» **Request**
Your task is to locate every line holding the string "planks" and to copy each of them.
>> START Data shown
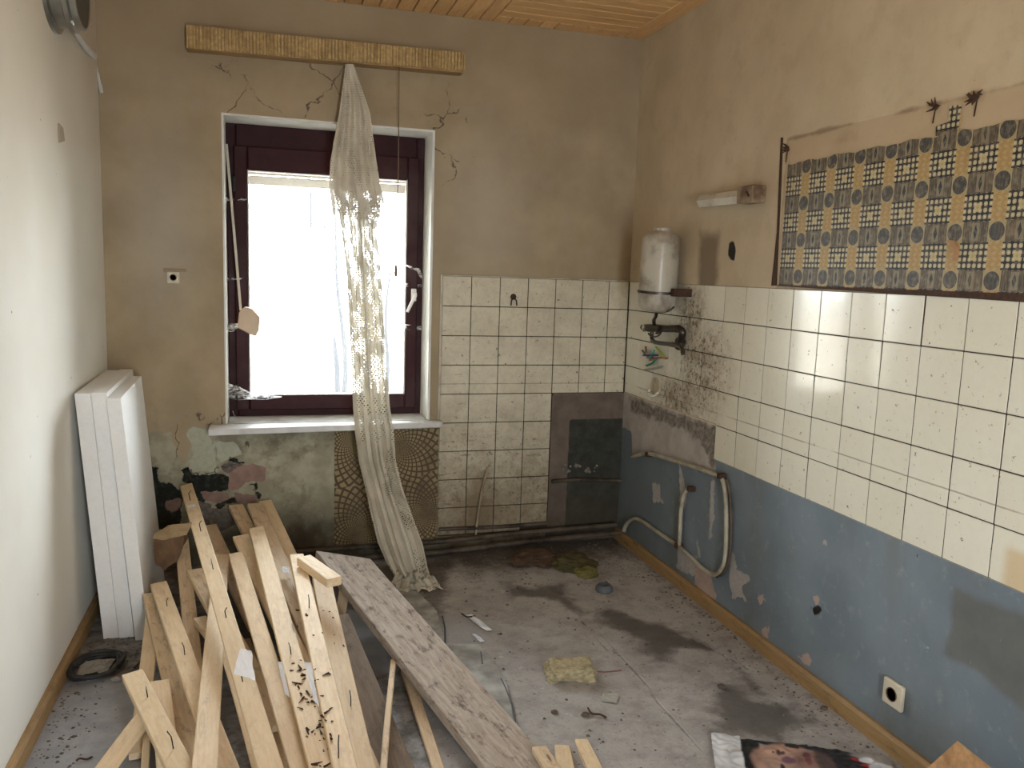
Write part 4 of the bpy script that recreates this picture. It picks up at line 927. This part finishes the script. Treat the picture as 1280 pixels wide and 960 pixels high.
def plank(far, near, w_, th, mat, label, fy=None, nz=None, fz=None, roll=0., ext=0., name='plank', nails=0, grp='loose planks heaped under the window', sticker=None, cat='plank', warp=.004, cut=None):
    """far: pixel of the visible end + its Y (fy) or Z (fz); near: pixel where it leaves the view + height nz"""
    random.seed(label)
    A = bk(*far, fy) if fy is not None else fl(*far, fz)
    B = fl(*near, nz); ka, kb = PUSH.get(label, (0, 0)); A = CAM+(A-CAM)*(1-ka); B = CAM+(B-CAM)*(1-kb); w_ *= 1-(ka+kb)/2; d = (B-A); L = np.linalg.norm(d); ex = Vector(d/L); B2 = B+d/L*ext; L += ext
    side = Vector((0, 0, 1)).cross(ex).normalized(); up = ex.cross(side).normalized()
    if up.z < 0: up = -up; side = -side
    rot = Matrix.Rotation(math.radians(roll), 3, ex); side = rot @ side; up = rot @ up
    n = 7; b = .0025; sec = [(-.5*w_+b, 0), (.5*w_-b, 0), (.5*w_, -b), (.5*w_, -th+b), (.5*w_-b, -th), (-.5*w_+b, -th), (-.5*w_, -th+b), (-.5*w_, -b)]
    vs = []; ph = random.random()*6; cutang = random.uniform(-.15, .15) if cut is None else cut
    for i in range(n+1):
        s = i/n; dz = warp*math.sin(s*3+ph); dy = warp*1.2*math.sin(s*2.3+ph*2)
        for y_, z_ in sec: vs.append((s*L+(y_*cutang if i == 0 else 0), y_+dy, z_+dz))
    k = len(sec); fs = [(i*k+j, i*k+(j+1) % k, (i+1)*k+(j+1) % k, (i+1)*k+j) for i in range(n) for j in range(k)]+[tuple(range(k))[::-1], tuple(n*k+j for j in range(k))]
    m = MB(); m.add(vs, fs); me = m.mesh(name); o = link(name, me, mat)
    MM = Matrix(((ex.x, side.x, up.x, A[0]), (ex.y, side.y, up.y, A[1]), (ex.z, side.z, up.z, A[2]), (0, 0, 0, 1)))
    o.matrix_world = MM; tag(o, label, cat, grp)
    for i in range(nails):
        s = (i+.6)/nails*min(L, 2.0); y_ = random.uniform(-.15, .15)*w_; m = MB(); a = random.uniform(-.5, 1.2); q = np.array([s, y_, 0]); h = random.uniform(.018, .03)
        m.tube([q+np.array([0, 0, -.004]), q+np.array([0, 0, h*.5]), q+np.array([-math.cos(a)*h*.25, 0, h]), q+np.array([-math.cos(a)*h*1.3, math.sin(a)*h*.5, h*1.1])], .0017, 5)
        no = m.obj('nail', M['nail']); no.parent = o
    if sticker is not None:
        m = MB(); s = sticker; m.box((s-.018, -.018, .0003), (s+.018, .016, .001)); so = m.obj('price_label', M['paper']); so.parent = o; so['label'] = 'small white paper label'
    return o
pk_, p2 = M['plank'], M['plank2']
plank((231, 605), (341, 962), .055, .024, pk_, 'long pale plank with white label, reaching highest on the wall', fy=-.06, nz=.30, roll=10, ext=.25, nails=5, sticker=.33)
plank((296, 630), (400, 840), .066, .022, p2, 'plank against the wall, left of the pair with a gap', fy=-.09, nz=.03, ext=.1)
plank((318, 630), (450, 930), .070, .022, p2, 'plank against the wall, right of its close neighbour', fy=-.10, nz=.09, ext=.3, roll=-3)
plank((332, 625), (446, 885), .060, .022, pk_, 'rightmost plank leaning on the back wall', fy=-.06, nz=.06, roll=6, ext=.3)
plank((372, 693), (431, 962), .056, .024, pk_, 'plank beside the short block, left of the knotty one', fy=-.85, nz=.26, ext=.3, nails=2)
plank((320, 660), (407, 962), .064, .024, pk_, 'wide central plank with a label and dark crumbs', fy=-.42, nz=.22, roll=6, ext=.3, sticker=.45, nails=1)
plank((302, 668), (410, 905), .068, .022, pk_, 'plank tucked left under the wide central plank', fy=-.45, nz=.12, roll=8, ext=.3, nails=1)
plank((295, 691), (375, 962), .056, .026, pk_, 'clean plank with raised left edge in the middle of the heap', fy=-.55, nz=.24, roll=9, ext=.25)
plank((279, 692), (255, 962), .060, .024, pk_, 'plank crossing under the long labelled one, slanting left', fy=-.55, nz=.25, roll=-4, ext=.25)
plank((245, 712), (340, 880), .066, .022, p2, 'short plank end poking out left of the long one', fy=-.62, nz=.08, ext=.1)
plank((248, 772), (330, 880), .05, .024, p2, 'stubby plank end low in the heap between the slanting pair', fy=-.95, nz=.03, ext=.1)
plank((275, 800), (322, 962), .034, .020, pk_, 'narrow edge-on batten under the long labelled plank', fy=-1.25, nz=.22, roll=25, ext=.2)
plank((199, 729), (286, 962), .062, .022, pk_, 'plank with bent nails slanting right beside the foam panels', fy=-.66, nz=.19, roll=3, ext=.3, nails=4)
plank((189, 741), (240, 950), .062, .022, p2, 'rough edged plank behind the nailed one on the left', fy=-.70, nz=.09, roll=-3, ext=.2)
plank((228, 672), (243, 850), .055, .022, p2, 'upright dull plank under the crumpled brown paper', fy=-.42, nz=.02, ext=.1)
plank((190, 762), (174, 940), .050, .022, pk_, 'plank standing nearly straight at the left edge of the heap', fy=-.9, nz=.03, ext=.0)
plank((198, 850), (210, 975), .060, .022, pk_, 'pale plank behind the front nailed one', fy=-1.42, nz=.05, ext=.2)
plank((167, 840), (230, 970), .062, .024, pk_, 'front left plank with bent nails, ending nearest the foam panels', fy=-1.32, nz=.23, roll=6, ext=.3, nails=3)
plank((184, 880), (182, 975), .022, .02, pk_, 'thin lath at the left front of the heap', fy=-1.5, nz=.02, ext=.1)
plank((186, 893), (128, 968), .055, .024, pk_, 'plank end pointing to the bottom left corner', fy=-1.48, nz=.03, roll=-35, ext=.1)
plank((402, 720), (456, 962), .070, .026, pk_, 'knotty plank just left of the large grey board', fy=-.9, nz=.14, ext=.3, nails=1)
plank((262, 655), (300, 735), .066, .022, p2, 'dull plank end behind the long labelled one', fy=-.15, nz=.16, ext=.3)
plank((430, 728), (422, 785), .04, .02, pk_, 'pale prop batten under the far end of the grey board', fy=-.80, nz=.06)
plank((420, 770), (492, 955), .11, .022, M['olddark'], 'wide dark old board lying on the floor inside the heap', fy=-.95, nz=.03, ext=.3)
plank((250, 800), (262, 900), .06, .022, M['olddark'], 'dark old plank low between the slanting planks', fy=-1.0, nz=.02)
plank((300, 800), (345, 965), .07, .022, p2, 'buried plank under the centre of the heap', fy=-1.0, nz=.06, ext=.2)
plank((380, 695), (418, 722), .06, .034, pk_, 'short offcut block under the end of the grey board', fy=-.80, nz=.345, roll=0, name='offcut_block', cat='offcut', warp=0, grp=None)
plank((492, 822), (481, 965), .020, .02, p2, 'thin lath propped under the middle of the grey board', fy=-1.40, nz=.02, name='lath', ext=.1)
plank((506, 835), (548, 962), .036, .018, p2, 'flat batten under the grey board, right of the thin lath', fy=-1.38, nz=.02, name='lath', ext=.2)
plank((429, 693), (660, 968), .196, .036, M['old'], 'large weathered grey board lying across the heap', fy=-.72, nz=.035, name='scaffold_board', roll=-3, ext=.3, warp=.002, grp=None, cat='board', cut=.65)
plank((697, 915), (708, 965), .050, .022, pk_, 'left plank end of the small pair at the bottom edge', fy=-1.70, nz=.03, ext=.15, grp='plank ends at the bottom edge')
plank((718, 903), (745, 965), .044, .022, pk_, 'right plank end of the small pair at the bottom edge', fy=-1.72, nz=.04, ext=.15, grp='plank ends at the bottom edge')
plank((676, 934), (700, 968), .05, .02, p2, 'small plank end beside the grey board at the bottom edge', fy=-1.78, nz=.012, ext=.12, grp='plank ends at the bottom edge')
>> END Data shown
» **Written solution**
def plank(far, near, w_, th, mat, label, fy=None, nz=None, fz=None, roll=0., ext=0., name='plank', nails=0, grp='loose planks heaped under the window', sticker=None, cat='plank', warp=.004, cut=None):
plank((250, 800), (262, 900), .06, .022, M['olddark'], 'dark old plank low between the slanting planks', fy=-1.0, nz=.02)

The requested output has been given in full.